4. Opinion:Peru's knife-edge election could be good news for Latin America's left

Tony Wood
The socialist candidate Pedro Castillo is on the verge of victory, but a hostile elite could stymie his agenda

Sat 12 Jun 2021 07.00 EDT

. . .

The electoral drama in Peru was in that sense a generational reckoning, comparable to the recent upheavals in Chile and Colombia. But it was also the product of the specific political crises Peru has endured in recent years. Since 2018, the country has had two presidents impeached and removed on charges of corruption and one hounded from office by a surge of protests. The sleaze and dysfunction of the established parties was one of the factors that enabled Castillo’s shock breakthrough in the first round of voting in April.
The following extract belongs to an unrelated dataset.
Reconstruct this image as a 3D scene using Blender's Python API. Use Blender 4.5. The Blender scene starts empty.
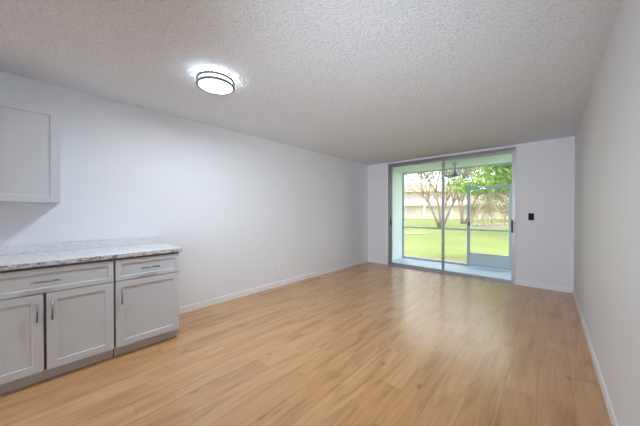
import bpy, bmesh, math, random
from mathutils import Vector, Matrix
random.seed(7)
S = bpy.context.scene
COL = S.collection
PI = math.pi

# ------------------------------------------------------------------ camera, world, sun, exposure
F_PX, YAW, PITCH, EYE = 252.7, 0.7350, 0.0076, 1.30
cam = bpy.data.cameras.new('camera')
cam.sensor_fit = 'HORIZONTAL'; cam.sensor_width = 36.0; cam.lens = F_PX / 640 * 36.0
cam.shift_y = 0.74 / 640
cam.clip_start = 0.02; cam.clip_end = 400
camo = bpy.data.objects.new('camera', cam); COL.objects.link(camo)
camo.location = (0, 0, EYE); camo.rotation_euler = (PI / 2 - PITCH, 0, YAW)
S.camera = camo

world = bpy.data.worlds.new('world'); S.world = world; world.use_nodes = True
wn = world.node_tree; wn.nodes.clear()
wo = wn.nodes.new('ShaderNodeOutputWorld'); bg = wn.nodes.new('ShaderNodeBackground')
bg.inputs['Color'].default_value = (0.93, 0.97, 1.0, 1); bg.inputs['Strength'].default_value = 4.6
wn.links.new(bg.outputs[0], wo.inputs[0])

sun = bpy.data.lights.new('sun', 'SUN'); sun.energy = 4.0; sun.angle = math.radians(12); sun.color = (1.0, 0.96, 0.88)
suno = bpy.data.objects.new('sun', sun); COL.objects.link(suno)
suno.rotation_euler = (math.radians(38), 0, math.radians(-25))

# unseen fill light added behind the viewer; the rear wall has no glazing
rfill = bpy.data.lights.new('rear_fill', 'AREA'); rfill.shape = 'RECTANGLE'; rfill.size = 1.7; rfill.size_y = 2.1
rfill.energy = 130.0; rfill.color = (0.76, 0.88, 1.0)
rfillo = bpy.data.objects.new('rear_fill', rfill); COL.objects.link(rfillo)
rfillo.location = (-0.62, -9.4, 1.25); rfillo.rotation_euler = (PI / 2, 0, 0)

# fill spot added above the camera to brighten the far end of the room
fl = bpy.data.lights.new('front_fill', 'SPOT'); fl.energy = 275.0; fl.color = (0.83, 0.92, 1.0)
fl.spot_size = math.radians(94); fl.spot_blend = 1.0; fl.shadow_soft_size = 0.2
flo = bpy.data.objects.new('front_fill', fl); COL.objects.link(flo); flo.location = (-0.1, -0.3, 1.55)
flo.rotation_euler = (Vector((-2.6, 5.0, 1.35)) - flo.location).to_track_quat('-Z', 'Y').to_euler()

S.view_settings.view_transform = 'Standard'; S.view_settings.look = 'None'
S.view_settings.gamma = 1.0; S.view_settings.use_curve_mapping = False
S.view_settings.exposure = 0.0
LAMP_LENS, LAMP_SIDE, LAMP_GAP, LAMP_WATTS = 3.0, 2.2, 34.0, 28.0
S.cycles.max_bounces = 14; S.cycles.diffuse_bounces = 8; S.cycles.transparent_max_bounces = 24
S.cycles.caustics_reflective = False; S.cycles.caustics_refractive = False
S.cycles.sample_clamp_indirect = 4.0

# ------------------------------------------------------------------ helpers
def dim(c, k=0.5): return tuple(x * k for x in c[:3]) + (1.0,)
def lin(r, g, b):
    f = lambda c: (c / 255 / 12.92) if c / 255 <= 0.04045 else ((c / 255 + 0.055) / 1.055) ** 2.4
    return (f(r), f(g), f(b), 1.0)

def tag(o, label=None, cat=None, group=None, kind=None):
    if label: o['label'] = label
    if cat: o['category'] = cat
    if group: o['group'] = group
    if kind: o['kind'] = kind
    return o

def empty(name, loc=(0, 0, 0), rz=0.0):
    o = bpy.data.objects.new(name, None); COL.objects.link(o)
    o.location = loc; o.rotation_euler = (0, 0, rz); o.empty_display_size = 0.1
    return o

class MB:
    """collects shapes and links them as one mesh object"""
    def __init__(s): s.bm = bmesh.new()
    def box(s, x0, x1, y0, y1, z0, z1):
        v = [s.bm.verts.new(p) for p in ((x0, y0, z0), (x1, y0, z0), (x1, y1, z0), (x0, y1, z0),
                                         (x0, y0, z1), (x1, y0, z1), (x1, y1, z1), (x0, y1, z1))]
        for f in ((0, 3, 2, 1), (4, 5, 6, 7), (0, 1, 5, 4), (1, 2, 6, 5), (2, 3, 7, 6), (3, 0, 4, 7)):
            s.bm.faces.new([v[i] for i in f])
        return s
    def tube(s, pts, radii, n=8, cap=True):
        pts = [Vector(p) for p in pts]
        if not hasattr(radii, '__len__'): radii = [radii] * len(pts)
        rings = []
        for i, p in enumerate(pts):
            d = (pts[min(i + 1, len(pts) - 1)] - pts[max(i - 1, 0)]).normalized()
            a = d.cross(Vector((0, 0, 1)))
            if a.length < 1e-3: a = Vector((1, 0, 0))
            a.normalize(); b = d.cross(a).normalized()
            rings.append([s.bm.verts.new(p + (a * math.cos(2 * PI * k / n) + b * math.sin(2 * PI * k / n)) * radii[i]) for k in range(n)])
        for r0, r1 in zip(rings, rings[1:]):
            for k in range(n): s.bm.faces.new((r0[k], r0[(k + 1) % n], r1[(k + 1) % n], r1[k]))
        if cap: s.bm.faces.new(rings[0][::-1]); s.bm.faces.new(rings[-1])
        return s
    def lathe(s, prof, n=64, c=(0, 0, 0), close=False):
        rings = []
        for r, z in prof:
            if r < 1e-6: rings.append([s.bm.verts.new((c[0], c[1], c[2] + z))])
            else: rings.append([s.bm.verts.new((c[0] + r * math.cos(2 * PI * k / n), c[1] + r * math.sin(2 * PI * k / n), c[2] + z)) for k in range(n)])
        pairs = list(zip(rings, rings[1:]))
        if close: pairs.append((rings[-1], rings[0]))
        for a, b in pairs:
            for k in range(n):
                k2 = (k + 1) % n
                if len(a) == 1 and len(b) == 1: continue
                if len(a) == 1: s.bm.faces.new((a[0], b[k], b[k2]))
                elif len(b) == 1: s.bm.faces.new((a[k], b[0], a[k2]))
                else: s.bm.faces.new((a[k], b[k], b[k2], a[k2]))
        return s
    def quad(s, c, ax, ay):
        s.bm.faces.new([s.bm.verts.new(c + ax * i + ay * j) for i, j in ((-1, -1), (1, -1), (1, 1), (-1, 1))])
    def build(s, name, mat, parent=None, bevel=0.0, smooth=False, loc=None):
        bmesh.ops.recalc_face_normals(s.bm, faces=s.bm.faces)
        me = bpy.data.meshes.new(name); s.bm.to_mesh(me); s.bm.free()
        if mat: me.materials.append(mat)
        if smooth: me.shade_smooth()
        o = bpy.data.objects.new(name, me); COL.objects.link(o)
        if loc is not None: o.location = loc
        if parent: o.parent = parent
        if bevel:
            m = o.modifiers.new('bevel', 'BEVEL'); m.width = bevel; m.segments = 2; m.limit_method = 'ANGLE'
        return o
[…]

Until then he was known mainly for leading a protracted teacher’s strike in 2017, and his party, the avowedly Marxist-Leninist Perú Libre, had no seats in Congress. With only 19% of the vote, he finished first in a crowded field of 18 candidates. Combining redistributive economic policies with socially conservative views, for instance on same-sex marriage, Castillo looks, dresses and talks like the population of Peru’s long-marginalised interior provinces. Fujimori, by contrast, is the arch-insider, having been one of the most powerful players in Peruvian politics for more than a decade. She has run unsuccessfully for president twice before, in 2011 and 2016, and heads the Fuerza Popular party, which held the majority in Congress from 2016 to 2020. The 13% she scored in April, though a remarkable drop from the 40% she secured in the first round in 2016, was still enough for her to scrape through to the run-off.
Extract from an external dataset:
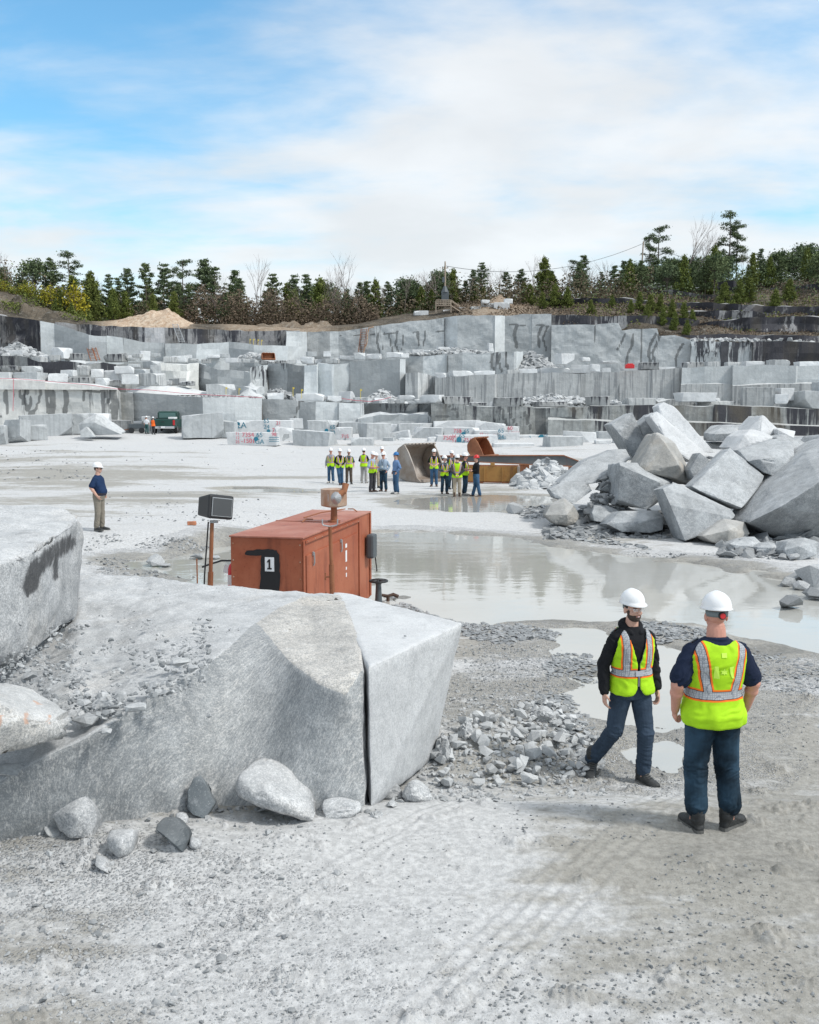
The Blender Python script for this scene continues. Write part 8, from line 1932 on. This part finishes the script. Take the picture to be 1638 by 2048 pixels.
        for k in range(16):
            a = rd.uniform(0, 6.28); h = rd.uniform(1.2, 3.6); w_ = rd.uniform(.2, 1.1); c = Vector((math.cos(a) * w_, math.sin(a) * w_, h)); segs.append(((0, 0, 0), c, .04, .015)); m = 34
            Cs.append(np.array(c) * (1, 1, rd.uniform(.5, 1)) + rg.normal(0, 1, (m, 3)) * (.35, .35, .5)); T.append(np.full(m, rd.uniform(0, 1)))
        size = .2
    wood = branch_bm(segs, 4)
    crown = None
    if Cs:
        C_ = np.concatenate(Cs); V, Fc, Tt = tri_cloud(C_, size, rg, np.clip(np.concatenate(T) + rg.normal(0, .12, len(C_)), 0, 1), flat); crown = np_mesh('crown', V, Fc); set_attr(crown, 'tone', Tt)
    return wood, crown
HT = dict(conifer=12., young=8., tallpine=16., bare=12., broad=9., shrub=3.6)
for kd, nn in (('conifer', 5), ('young', 4), ('tallpine', 3), ('bare', 5), ('broad', 3), ('shrub', 3)):
    TREES[kd] = [proto(kd, 40 + i * 7 + len(kd)) for i in range(nn)]
for kd, ms in (('conifer', (M_bark, M_pine)), ('young', (M_bark, M_pineg)), ('tallpine', (M_bark, M_pine)), ('bare', (M_barkgrey, None)), ('broad', (M_bark, M_pine)), ('shrub', (M_barkgrey, M_yelleaf))):
    for wood, crown in TREES[kd]:
        wood.materials.append(ms[0])
        if crown is not None: crown.materials.append(ms[1])
# explicit trees: kind, px, top py, depth; random infill after
TL = [('bare', 18, 515, 196), ('broad', 68, 516, 194), ('conifer', 100, 512, 196), ('tallpine', 137, 508, 200), ('young', 180, 546, 188), ('conifer', 216, 546, 192), ('conifer', 254, 530, 198), ('conifer', 290, 520, 196), ('conifer', 326, 522, 198), ('tallpine', 364, 521, 200),
      ('conifer', 408, 517, 200), ('conifer', 428, 532, 198), ('conifer', 470, 538, 198), ('bare', 520, 520, 200), ('conifer', 545, 543, 196), ('conifer', 590, 545, 198), ('conifer', 612, 546, 198), ('bare', 668, 538, 200), ('bare', 690, 531, 202), ('young', 640, 560, 194), ('conifer', 720, 560, 198),
      ('young', 752, 562, 194), ('conifer', 776, 560, 198), ('broad', 815, 552, 196), ('young', 842, 575, 192), ('conifer', 880, 556, 200), ('tallpine', 905, 553, 202), ('conifer', 945, 562, 202), ('bare', 958, 535, 204), ('bare', 985, 540, 204), ('conifer', 1012, 540, 206), ('conifer', 1042, 538, 206), ('bare', 1076, 515, 206),
      ('young', 1086, 552, 200), ('conifer', 1104, 540, 206), ('tallpine', 1155, 522, 208), ('bare', 1186, 540, 206), ('conifer', 1228, 530, 206), ('bare', 1224, 515, 208), ('young', 1255, 545, 206), ('tallpine', 1318, 454, 212), ('tallpine', 1300, 475, 211), ('bare', 1372, 450, 213), ('bare', 1408, 470, 213), ('bare', 1392, 480, 212), ('tallpine', 1462, 428, 214), ('tallpine', 1476, 450, 215),
      ('bare', 1488, 500, 212), ('young', 1430, 495, 210), ('conifer', 1522, 496, 212), ('broad', 1560, 498, 208), ('broad', 1610, 484, 210), ('broad', 1590, 510, 206), ('broad', 1660, 480, 210), ('broad', 1700, 490, 212), ('young', 1350, 520, 206), ('broad', 1300, 530, 206), ('broad', 1340, 535, 205), ('broad', 1400, 540, 206), ('conifer', 1270, 540, 206),
      ('bare', -30, 520, 196), ('conifer', -70, 510, 198), ('young', 50, 560, 186), ('young', 120, 580, 184), ('young', 225, 578, 185), ('young', 305, 590, 186), ('young', 250, 585, 187), ('young', 348, 585, 187), ('young', 110, 600, 181), ('young', 75, 608, 180), ('young', 142, 606, 180)]
for i, px in enumerate([4, 26, 44, 60, 86, 100, 148]): TL.append(('shrub', px, 560 + (i * 13) % 18, 183))
rt = random.Random(21)
for k in range(115):
    px = rt.uniform(-120, 1760); c = min(TL, key=lambda t: abs(t[1] - px)); 
    base = np.interp(px, [r[0] for r in RIM], [r[1] for r in RIM]); top = base - rt.uniform(38, 92 if px < 1250 else 72)
    kd = rt.choices(['conifer', 'young', 'bare', 'broad'], [4, 2.5, 2.2, .8 if px < 1250 else 3])[0]
    TL.append((kd, px, top, rt.uniform(192, 218)))
for k in range(46):
    px = rt.uniform(370, 1000); TL.append((rt.choice(['bare', 'conifer', 'bare', 'young']), px, np.interp(px, [r[0] for r in RIM], [r[1] for r in RIM]) - rt.uniform(45, 85), rt.uniform(187, 196)))
for px, tp, Yd in ((1110, 570, 185), (1135, 575, 184), (1060, 570, 188), (1280, 585, 180), (1302, 590, 179), (1322, 588, 180), (1262, 600, 178), (1345, 600, 177), (1368, 606, 176), (1182, 600, 178), (1085, 585, 183), (1480, 560, 188), (1500, 556, 190), (1450, 566, 186), (1552, 580, 184), (1225, 590, 181), (1385, 620, 174), (1295, 610, 174), (1326, 615, 173), (1350, 625, 171), (950, 572, 192), (968, 576, 192), (1580, 560, 190), (1420, 545, 196), (1375, 640, 169)):
    TL.append(('young', px, tp, Yd))
TL.sort(key=lambda t: t[1])
DESC = dict(conifer='dark layered pine', young='bright green young pine', tallpine='tall tufted pine', bare='bare leafless tree', broad='rounded dark evergreen tree', shrub='yellow-green shrub')
CATS = dict(conifer='pine tree', young='pine tree', tallpine='pine tree', bare='bare tree', broad='evergreen tree', shrub='shrub')
NM = dict(conifer='pine_tree', young='young_pine', tallpine='tall_pine', bare='bare_tree', broad='evergreen_tree', shrub='shrub')
cntk = {}
def reg(px): return 'on the left rim' if px < 400 else 'on the middle rim' if px < 870 else 'right of the utility pole' if px < 1270 else 'on the high right bank'
rcount = {}
for i, (kd, px, tp, Yd) in enumerate(TL):
    a = at(px, tp, Yd); x = a.x; zb = float(hill_z(np.array([x]), np.array([Yd]))[0]) - .3; h = a.z - zb
    if h < 1.5: continue
    wood, crown = TREES[kd][(i * 3) % len(TREES[kd])]; s = h / HT[kd]
    root = empty(NM[kd], (x, Yd, zb), rt.uniform(0, 6.28)); sxy = s * rt.uniform(.8, 1.05) * (1 if s > .7 else 1.15); root.scale = (sxy, sxy, s)
    key = (kd, reg(px)); rcount[key] = rcount.get(key, 0) + 1
    tag(root, '%s, %s of its kind from the left %s' % (DESC[kd], ordw(rcount[key]), reg(px)), CATS[kd], 'trees ' + reg(px))
    o = bpy.data.objects.new('trunk', wood); COL.objects.link(o); o.parent = root
    if crown is not None: o = bpy.data.objects.new('crown', crown); COL.objects.link(o); o.parent = root
# the dry undergrowth between the trunks
def brush(label, n, px0, px1, Y0, Y1, hmin, hmax, m, size, seed, dens=-.1):
    rg = np.random.default_rng(seed); px = rg.uniform(px0, px1, n); Yd = rg.uniform(Y0, Y1, n); x = (px - 819) / F * Yd * CT; keep = fbm(x * .15, Yd * .15, o=2, s=seed) > dens; x, Yd = x[keep], Yd[keep]
    z = hill_z(x, Yd) + hmin + (hmax - hmin) * rg.random(len(x)) ** 1.5 * (.6 + .5 * vnoise(x * .3, Yd * .3, s=seed))
    V, Fc, T = tri_cloud(np.stack([x, Yd, z], 1), size, rg, rg.random(len(x)), 0.); me = np_mesh('brush', V, Fc); set_attr(me, 'tone', T); o = link('undergrowth', me, m); tag(o, label, 'undergrowth', kind='stuff')
brush('brown dry undergrowth between the trunks along the rim', 42000, -150, 1300, 186, 214, 0, 6.5, M_brush, .30, 1, -.8)
brush('green undergrowth among the pines along the rim', 20000, -150, 1800, 187, 214, 0, 5.0, M_pine, .28, 2, -.2)
brush('dark scrub filling the high right bank', 26000, 1240, 1900, 196, 224, 0, 6.5, M_pine, .30, 3, -.6)
brush('low scrub on the ledges of the right bank', 9000, 1060, 1900, 172, 198, 0, 1.3, M_pineg, .24, 4, -.1)
brush('brown weeds on the ledges of the right bank', 22000, 900, 1900, 168, 202, 0, .9, M_brush, .26, 5, -.5)
brush('scrub on the bouldery left bank', 5000, -100, 200, 174, 188, .3, 2.6, M_pineg, .28, 6, .0)
brush('tall brown thicket under the middle treeline', 22000, 370, 760, 185, 194, 0, 7.5, M_brush, .24, 7, -.6)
The second-round campaign at once dramatised and deepened Peru’s stark socioeconomic, political and cultural divides. First, it drew attention to the gulf separating the more prosperous coast from poorer highland regions, which have a larger indigenous population. Castillo, who is from the northern mining region of Cajamarca, drew his support overwhelmingly from the highlands, which saw few of the benefits of the boom years of the 2000s and early 2010s. The Lima-based elite’s attitude to such disparities is perhaps best captured by a phrase Fujimori let slip during a presidential debate held in rural Cajamarca in early May, when she complained of having “had to come all the way here”. (She said afterwards this was a reference to the difficulty of the journey.)

A second crucial fault-line separated Keiko Fujimori’s supporters from those determined to reject the authoritarian legacy of her family’s dynasty. Alberto Fujimori, in power from 1990 to 2000 and currently serving a 25-year sentence for corruption, claims credit for defeating the Maoist Shining Path insurgency and imposing macroeconomic discipline on the country. However, these measures were implemented through harsh anti-democratic means: in 1992, Fujimori suspended the constitution, and the following year wrote a new one granting himself even greater powers. His decade in office was marked by abuses that scar the country to this day, including extrajudicial killings, the forced sterilisation of as many as 270,000 women and colossal corruption.